Consequently, the large-scale structuring of F# programs is essentially the same as that of C# programs.
Functional programming is a different paradigm for sure. Perhaps the easiest way to wrap your head around it is to insist that the design be laid out using a flow chart. Each function is distinct, no inheritance, no polymorphism, distinct. The data is passed around from function to function to make deletions, updates, insertion, and create new data.
On structuring functional programs:
While OO languages structure the code with classes, functional languages structure it with modules. Objects contain state and methods, modules contain data types and functions. In both cases the structural units group data types together with related behavior. Both paradigms have tools for building and enforcing abstraction barriers.

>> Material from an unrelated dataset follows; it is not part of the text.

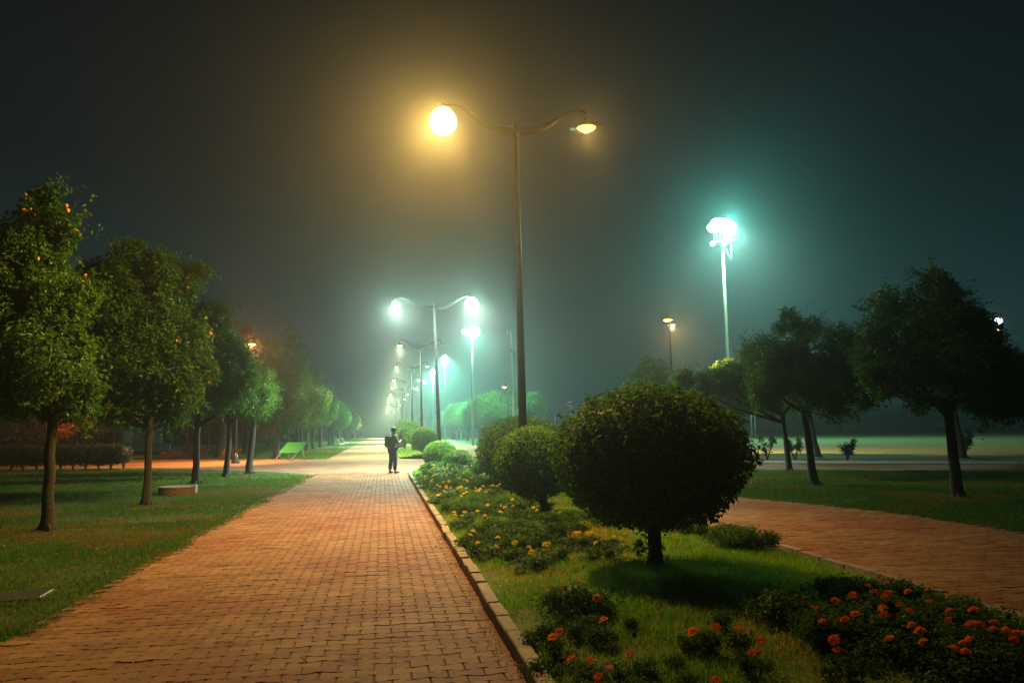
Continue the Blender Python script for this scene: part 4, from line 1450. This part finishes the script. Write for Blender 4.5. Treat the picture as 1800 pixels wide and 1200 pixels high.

I would highly recommend picking a functional programming language you are comfortable with (F#, OCaml, Haskell, or Scheme) and taking a long look at how its standard library is structured.
Compare, for example, the OCaml Stack module with System.Collections.Generic.Stack from .NET or a similar collection in Java.
It is all about pure functions and how to compose them to build larger abstractions. This is actually a hard problem for which a robust mathematical background is needed. Luckily, there are several patterns with deep formal and practical research available. On Functional and Reactive Domain Modeling Debasish Ghosh explores this topic further and puts together several practical scenarios applying pure functional patterns:
Functional and Reactive Domain Modeling teaches you how to think of
the domain model in terms of pure functions and how to compose them to
build larger abstractions. You will start with the basics of
functional programming and gradually progress to the advanced concepts
and patterns that you need to know to implement complex domain models.
The book demonstrates how advanced FP patterns like algebraic data
types, typeclass based design, and isolation of side-effects can make
your model compose for readability and verifiability.